- **PROBLEM TO WORK ON**
In the material below, identify each line bearing the word "part". Reproduce those lines.
-- begin --
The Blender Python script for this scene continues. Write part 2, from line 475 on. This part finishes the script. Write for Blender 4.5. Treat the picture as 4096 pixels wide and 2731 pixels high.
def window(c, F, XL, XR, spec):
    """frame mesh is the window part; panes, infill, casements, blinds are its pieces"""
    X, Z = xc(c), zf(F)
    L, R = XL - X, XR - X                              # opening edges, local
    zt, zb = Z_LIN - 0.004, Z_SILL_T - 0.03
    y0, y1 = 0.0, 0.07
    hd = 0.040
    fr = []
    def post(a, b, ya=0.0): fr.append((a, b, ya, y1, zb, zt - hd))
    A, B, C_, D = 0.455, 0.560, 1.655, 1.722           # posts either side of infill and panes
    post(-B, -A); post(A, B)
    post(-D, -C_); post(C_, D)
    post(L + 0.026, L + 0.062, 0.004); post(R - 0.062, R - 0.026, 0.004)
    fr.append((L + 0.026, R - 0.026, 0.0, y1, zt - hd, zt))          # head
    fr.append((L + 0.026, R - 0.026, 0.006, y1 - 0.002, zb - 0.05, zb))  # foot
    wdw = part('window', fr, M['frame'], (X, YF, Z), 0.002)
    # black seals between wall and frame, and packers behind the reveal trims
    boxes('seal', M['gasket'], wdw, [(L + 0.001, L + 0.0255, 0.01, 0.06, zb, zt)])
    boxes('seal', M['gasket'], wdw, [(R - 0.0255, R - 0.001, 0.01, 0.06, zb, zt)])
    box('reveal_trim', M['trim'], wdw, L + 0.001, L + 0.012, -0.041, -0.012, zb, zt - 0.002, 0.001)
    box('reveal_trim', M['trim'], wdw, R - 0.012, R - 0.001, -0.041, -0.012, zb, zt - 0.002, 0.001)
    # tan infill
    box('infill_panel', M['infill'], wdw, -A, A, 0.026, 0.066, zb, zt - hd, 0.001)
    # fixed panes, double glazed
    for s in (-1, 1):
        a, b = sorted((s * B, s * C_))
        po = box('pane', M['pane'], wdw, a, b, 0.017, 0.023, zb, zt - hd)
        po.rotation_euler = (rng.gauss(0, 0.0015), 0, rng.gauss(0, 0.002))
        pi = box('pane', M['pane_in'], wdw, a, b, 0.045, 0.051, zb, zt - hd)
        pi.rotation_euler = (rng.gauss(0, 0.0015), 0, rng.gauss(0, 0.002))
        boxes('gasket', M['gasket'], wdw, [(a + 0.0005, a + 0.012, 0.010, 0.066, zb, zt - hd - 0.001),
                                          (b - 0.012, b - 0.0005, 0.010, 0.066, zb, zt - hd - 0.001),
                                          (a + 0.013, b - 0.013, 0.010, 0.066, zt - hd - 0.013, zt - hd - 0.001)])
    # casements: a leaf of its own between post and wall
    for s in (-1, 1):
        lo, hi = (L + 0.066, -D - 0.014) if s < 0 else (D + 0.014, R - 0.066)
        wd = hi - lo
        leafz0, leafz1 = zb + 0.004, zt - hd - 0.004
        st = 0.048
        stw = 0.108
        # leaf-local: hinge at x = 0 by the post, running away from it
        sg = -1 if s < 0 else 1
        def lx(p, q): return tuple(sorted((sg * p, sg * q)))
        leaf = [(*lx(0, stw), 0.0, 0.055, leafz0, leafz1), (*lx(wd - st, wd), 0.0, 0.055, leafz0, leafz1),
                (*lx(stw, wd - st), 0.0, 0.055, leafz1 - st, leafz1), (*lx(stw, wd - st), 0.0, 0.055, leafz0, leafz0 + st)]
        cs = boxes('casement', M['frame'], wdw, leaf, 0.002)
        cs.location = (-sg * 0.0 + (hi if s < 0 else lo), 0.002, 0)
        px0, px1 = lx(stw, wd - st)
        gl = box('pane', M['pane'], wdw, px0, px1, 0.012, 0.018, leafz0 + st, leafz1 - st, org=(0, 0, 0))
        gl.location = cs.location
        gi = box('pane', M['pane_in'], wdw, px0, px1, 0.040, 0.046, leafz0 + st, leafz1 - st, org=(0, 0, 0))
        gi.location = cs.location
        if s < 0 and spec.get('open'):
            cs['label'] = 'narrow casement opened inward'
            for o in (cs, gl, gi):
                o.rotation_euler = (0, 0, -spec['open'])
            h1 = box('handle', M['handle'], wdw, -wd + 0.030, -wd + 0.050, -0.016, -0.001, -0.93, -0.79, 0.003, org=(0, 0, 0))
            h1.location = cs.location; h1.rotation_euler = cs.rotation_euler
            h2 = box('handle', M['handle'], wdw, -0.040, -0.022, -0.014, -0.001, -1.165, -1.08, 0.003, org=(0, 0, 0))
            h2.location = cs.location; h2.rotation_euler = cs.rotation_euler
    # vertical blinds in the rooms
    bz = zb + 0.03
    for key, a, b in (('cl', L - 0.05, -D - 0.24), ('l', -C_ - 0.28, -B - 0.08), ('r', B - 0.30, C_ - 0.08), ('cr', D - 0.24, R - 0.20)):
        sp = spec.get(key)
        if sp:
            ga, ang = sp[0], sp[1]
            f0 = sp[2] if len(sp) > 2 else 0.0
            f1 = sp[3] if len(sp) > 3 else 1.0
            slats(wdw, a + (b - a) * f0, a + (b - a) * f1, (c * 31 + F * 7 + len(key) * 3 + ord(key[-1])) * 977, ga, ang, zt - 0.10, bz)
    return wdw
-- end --
- **RESPONSE TO THIS EXERCISE**
The Blender Python script for this scene continues. Write part 2, from line 475 on. This part finishes the script. Write for Blender 4.5. Treat the picture as 4096 pixels wide and 2731 pixels high.
    """frame mesh is the window part; panes, infill, casements, blinds are its pieces"""
    wdw = part('window', fr, M['frame'], (X, YF, Z), 0.002)